→ Exercise
Repeat the entire listing exactly.

## BEGIN

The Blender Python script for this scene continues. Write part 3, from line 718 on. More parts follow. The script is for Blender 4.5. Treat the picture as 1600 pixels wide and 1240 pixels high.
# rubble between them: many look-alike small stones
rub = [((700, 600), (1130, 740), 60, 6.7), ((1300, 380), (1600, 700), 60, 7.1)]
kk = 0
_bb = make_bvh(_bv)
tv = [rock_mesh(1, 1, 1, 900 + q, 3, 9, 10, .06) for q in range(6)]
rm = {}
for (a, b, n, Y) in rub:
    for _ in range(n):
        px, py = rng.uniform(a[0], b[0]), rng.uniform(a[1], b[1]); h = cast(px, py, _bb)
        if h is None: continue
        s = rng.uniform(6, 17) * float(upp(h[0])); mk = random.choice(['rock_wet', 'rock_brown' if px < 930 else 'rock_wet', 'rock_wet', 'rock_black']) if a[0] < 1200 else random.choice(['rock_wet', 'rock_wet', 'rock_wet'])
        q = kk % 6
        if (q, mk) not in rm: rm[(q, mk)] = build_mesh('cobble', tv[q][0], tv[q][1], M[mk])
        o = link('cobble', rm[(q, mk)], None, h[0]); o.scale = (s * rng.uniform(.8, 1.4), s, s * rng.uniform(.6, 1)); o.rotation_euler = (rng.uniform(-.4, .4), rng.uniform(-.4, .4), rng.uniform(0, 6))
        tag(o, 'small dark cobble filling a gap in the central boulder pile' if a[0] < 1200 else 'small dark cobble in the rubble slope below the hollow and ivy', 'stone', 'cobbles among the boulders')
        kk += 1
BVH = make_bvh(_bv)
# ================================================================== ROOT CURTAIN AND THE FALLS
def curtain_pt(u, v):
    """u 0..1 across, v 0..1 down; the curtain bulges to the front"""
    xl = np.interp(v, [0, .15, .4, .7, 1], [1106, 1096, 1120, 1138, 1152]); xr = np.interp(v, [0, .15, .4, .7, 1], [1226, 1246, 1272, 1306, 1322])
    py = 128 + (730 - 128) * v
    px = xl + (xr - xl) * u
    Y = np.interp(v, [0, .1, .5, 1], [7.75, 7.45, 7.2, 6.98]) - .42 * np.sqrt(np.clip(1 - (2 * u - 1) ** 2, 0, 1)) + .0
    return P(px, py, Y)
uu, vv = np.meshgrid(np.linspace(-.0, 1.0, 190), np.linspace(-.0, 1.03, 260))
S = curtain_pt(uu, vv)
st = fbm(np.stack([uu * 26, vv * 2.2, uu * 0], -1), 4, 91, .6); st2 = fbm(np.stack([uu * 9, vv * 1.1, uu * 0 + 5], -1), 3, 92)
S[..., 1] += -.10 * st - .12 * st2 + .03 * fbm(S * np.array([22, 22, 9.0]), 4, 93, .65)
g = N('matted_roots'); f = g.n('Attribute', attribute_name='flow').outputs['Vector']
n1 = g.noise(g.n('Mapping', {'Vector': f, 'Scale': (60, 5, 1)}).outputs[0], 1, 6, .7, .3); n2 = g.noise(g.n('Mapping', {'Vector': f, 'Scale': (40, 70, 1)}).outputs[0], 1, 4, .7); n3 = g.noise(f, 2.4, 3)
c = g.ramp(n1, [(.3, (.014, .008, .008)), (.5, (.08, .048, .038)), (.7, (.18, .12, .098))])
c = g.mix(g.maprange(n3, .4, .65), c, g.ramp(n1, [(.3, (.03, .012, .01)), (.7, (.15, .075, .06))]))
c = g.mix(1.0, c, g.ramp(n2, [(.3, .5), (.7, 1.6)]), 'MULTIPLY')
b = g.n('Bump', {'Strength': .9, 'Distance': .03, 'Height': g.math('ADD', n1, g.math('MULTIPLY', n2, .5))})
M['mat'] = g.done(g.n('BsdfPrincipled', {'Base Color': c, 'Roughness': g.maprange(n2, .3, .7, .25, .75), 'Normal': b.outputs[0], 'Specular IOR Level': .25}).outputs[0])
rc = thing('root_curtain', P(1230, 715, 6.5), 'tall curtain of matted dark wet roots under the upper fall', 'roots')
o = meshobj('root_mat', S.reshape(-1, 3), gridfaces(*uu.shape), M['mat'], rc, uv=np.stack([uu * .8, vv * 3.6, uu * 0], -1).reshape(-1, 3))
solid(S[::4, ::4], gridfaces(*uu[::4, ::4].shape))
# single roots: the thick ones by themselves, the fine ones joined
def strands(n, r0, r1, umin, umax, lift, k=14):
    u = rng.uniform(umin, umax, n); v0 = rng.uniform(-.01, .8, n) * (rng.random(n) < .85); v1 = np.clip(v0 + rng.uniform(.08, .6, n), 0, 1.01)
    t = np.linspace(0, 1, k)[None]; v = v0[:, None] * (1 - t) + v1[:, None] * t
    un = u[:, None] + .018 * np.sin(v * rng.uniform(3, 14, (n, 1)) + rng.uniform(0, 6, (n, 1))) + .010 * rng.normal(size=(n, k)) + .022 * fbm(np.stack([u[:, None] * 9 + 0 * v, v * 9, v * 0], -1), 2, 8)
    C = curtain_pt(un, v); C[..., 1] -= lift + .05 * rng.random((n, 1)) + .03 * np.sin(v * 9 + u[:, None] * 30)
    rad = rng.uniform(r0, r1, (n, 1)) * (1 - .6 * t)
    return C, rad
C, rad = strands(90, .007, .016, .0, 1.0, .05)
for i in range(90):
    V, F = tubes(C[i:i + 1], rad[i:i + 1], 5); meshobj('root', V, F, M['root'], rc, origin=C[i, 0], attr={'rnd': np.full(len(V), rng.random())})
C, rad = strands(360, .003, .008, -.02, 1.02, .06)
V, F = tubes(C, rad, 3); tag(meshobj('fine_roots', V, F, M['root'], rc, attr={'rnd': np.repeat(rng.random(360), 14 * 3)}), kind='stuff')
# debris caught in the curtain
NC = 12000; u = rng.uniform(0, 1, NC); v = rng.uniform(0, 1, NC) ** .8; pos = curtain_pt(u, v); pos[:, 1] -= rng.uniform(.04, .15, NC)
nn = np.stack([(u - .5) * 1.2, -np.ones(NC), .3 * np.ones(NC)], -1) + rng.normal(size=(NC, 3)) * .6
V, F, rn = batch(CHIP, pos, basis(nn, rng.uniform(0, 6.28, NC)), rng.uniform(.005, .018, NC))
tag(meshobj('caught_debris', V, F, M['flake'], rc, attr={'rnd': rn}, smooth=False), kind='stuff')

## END

→ Exercise result
The Blender Python script for this scene continues. Write part 3, from line 718 on. More parts follow. The script is for Blender 4.5. Treat the picture as 1600 pixels wide and 1240 pixels high.
# rubble between them: many look-alike small stones
rub = [((700, 600), (1130, 740), 60, 6.7), ((1300, 380), (1600, 700), 60, 7.1)]
kk = 0
_bb = make_bvh(_bv)
tv = [rock_mesh(1, 1, 1, 900 + q, 3, 9, 10, .06) for q in range(6)]
rm = {}
for (a, b, n, Y) in rub:
    for _ in range(n):
        px, py = rng.uniform(a[0], b[0]), rng.uniform(a[1], b[1]); h = cast(px, py, _bb)
        if h is None: continue
        s = rng.uniform(6, 17) * float(upp(h[0])); mk = random.choice(['rock_wet', 'rock_brown' if px < 930 else 'rock_wet', 'rock_wet', 'rock_black']) if a[0] < 1200 else random.choice(['rock_wet', 'rock_wet', 'rock_wet'])
        q = kk % 6
        if (q, mk) not in rm: rm[(q, mk)] = build_mesh('cobble', tv[q][0], tv[q][1], M[mk])
        o = link('cobble', rm[(q, mk)], None, h[0]); o.scale = (s * rng.uniform(.8, 1.4), s, s * rng.uniform(.6, 1)); o.rotation_euler = (rng.uniform(-.4, .4), rng.uniform(-.4, .4), rng.uniform(0, 6))
        tag(o, 'small dark cobble filling a gap in the central boulder pile' if a[0] < 1200 else 'small dark cobble in the rubble slope below the hollow and ivy', 'stone', 'cobbles among the boulders')
        kk += 1
BVH = make_bvh(_bv)
# ================================================================== ROOT CURTAIN AND THE FALLS
def curtain_pt(u, v):
    """u 0..1 across, v 0..1 down; the curtain bulges to the front"""
    xl = np.interp(v, [0, .15, .4, .7, 1], [1106, 1096, 1120, 1138, 1152]); xr = np.interp(v, [0, .15, .4, .7, 1], [1226, 1246, 1272, 1306, 1322])
    py = 128 + (730 - 128) * v
    px = xl + (xr - xl) * u
    Y = np.interp(v, [0, .1, .5, 1], [7.75, 7.45, 7.2, 6.98]) - .42 * np.sqrt(np.clip(1 - (2 * u - 1) ** 2, 0, 1)) + .0
    return P(px, py, Y)
uu, vv = np.meshgrid(np.linspace(-.0, 1.0, 190), np.linspace(-.0, 1.03, 260))
S = curtain_pt(uu, vv)
st = fbm(np.stack([uu * 26, vv * 2.2, uu * 0], -1), 4, 91, .6); st2 = fbm(np.stack([uu * 9, vv * 1.1, uu * 0 + 5], -1), 3, 92)
S[..., 1] += -.10 * st - .12 * st2 + .03 * fbm(S * np.array([22, 22, 9.0]), 4, 93, .65)
g = N('matted_roots'); f = g.n('Attribute', attribute_name='flow').outputs['Vector']
n1 = g.noise(g.n('Mapping', {'Vector': f, 'Scale': (60, 5, 1)}).outputs[0], 1, 6, .7, .3); n2 = g.noise(g.n('Mapping', {'Vector': f, 'Scale': (40, 70, 1)}).outputs[0], 1, 4, .7); n3 = g.noise(f, 2.4, 3)
c = g.ramp(n1, [(.3, (.014, .008, .008)), (.5, (.08, .048, .038)), (.7, (.18, .12, .098))])
c = g.mix(g.maprange(n3, .4, .65), c, g.ramp(n1, [(.3, (.03, .012, .01)), (.7, (.15, .075, .06))]))
c = g.mix(1.0, c, g.ramp(n2, [(.3, .5), (.7, 1.6)]), 'MULTIPLY')
b = g.n('Bump', {'Strength': .9, 'Distance': .03, 'Height': g.math('ADD', n1, g.math('MULTIPLY', n2, .5))})
M['mat'] = g.done(g.n('BsdfPrincipled', {'Base Color': c, 'Roughness': g.maprange(n2, .3, .7, .25, .75), 'Normal': b.outputs[0], 'Specular IOR Level': .25}).outputs[0])
rc = thing('root_curtain', P(1230, 715, 6.5), 'tall curtain of matted dark wet roots under the upper fall', 'roots')
o = meshobj('root_mat', S.reshape(-1, 3), gridfaces(*uu.shape), M['mat'], rc, uv=np.stack([uu * .8, vv * 3.6, uu * 0], -1).reshape(-1, 3))
solid(S[::4, ::4], gridfaces(*uu[::4, ::4].shape))
# single roots: the thick ones by themselves, the fine ones joined
def strands(n, r0, r1, umin, umax, lift, k=14):
    u = rng.uniform(umin, umax, n); v0 = rng.uniform(-.01, .8, n) * (rng.random(n) < .85); v1 = np.clip(v0 + rng.uniform(.08, .6, n), 0, 1.01)
    t = np.linspace(0, 1, k)[None]; v = v0[:, None] * (1 - t) + v1[:, None] * t
    un = u[:, None] + .018 * np.sin(v * rng.uniform(3, 14, (n, 1)) + rng.uniform(0, 6, (n, 1))) + .010 * rng.normal(size=(n, k)) + .022 * fbm(np.stack([u[:, None] * 9 + 0 * v, v * 9, v * 0], -1), 2, 8)
    C = curtain_pt(un, v); C[..., 1] -= lift + .05 * rng.random((n, 1)) + .03 * np.sin(v * 9 + u[:, None] * 30)
    rad = rng.uniform(r0, r1, (n, 1)) * (1 - .6 * t)
    return C, rad
C, rad = strands(90, .007, .016, .0, 1.0, .05)
for i in range(90):
    V, F = tubes(C[i:i + 1], rad[i:i + 1], 5); meshobj('root', V, F, M['root'], rc, origin=C[i, 0], attr={'rnd': np.full(len(V), rng.random())})
C, rad = strands(360, .003, .008, -.02, 1.02, .06)
V, F = tubes(C, rad, 3); tag(meshobj('fine_roots', V, F, M['root'], rc, attr={'rnd': np.repeat(rng.random(360), 14 * 3)}), kind='stuff')
# debris caught in the curtain
NC = 12000; u = rng.uniform(0, 1, NC); v = rng.uniform(0, 1, NC) ** .8; pos = curtain_pt(u, v); pos[:, 1] -= rng.uniform(.04, .15, NC)
nn = np.stack([(u - .5) * 1.2, -np.ones(NC), .3 * np.ones(NC)], -1) + rng.normal(size=(NC, 3)) * .6
V, F, rn = batch(CHIP, pos, basis(nn, rng.uniform(0, 6.28, NC)), rng.uniform(.005, .018, NC))
tag(meshobj('caught_debris', V, F, M['flake'], rc, attr={'rnd': rn}, smooth=False), kind='stuff')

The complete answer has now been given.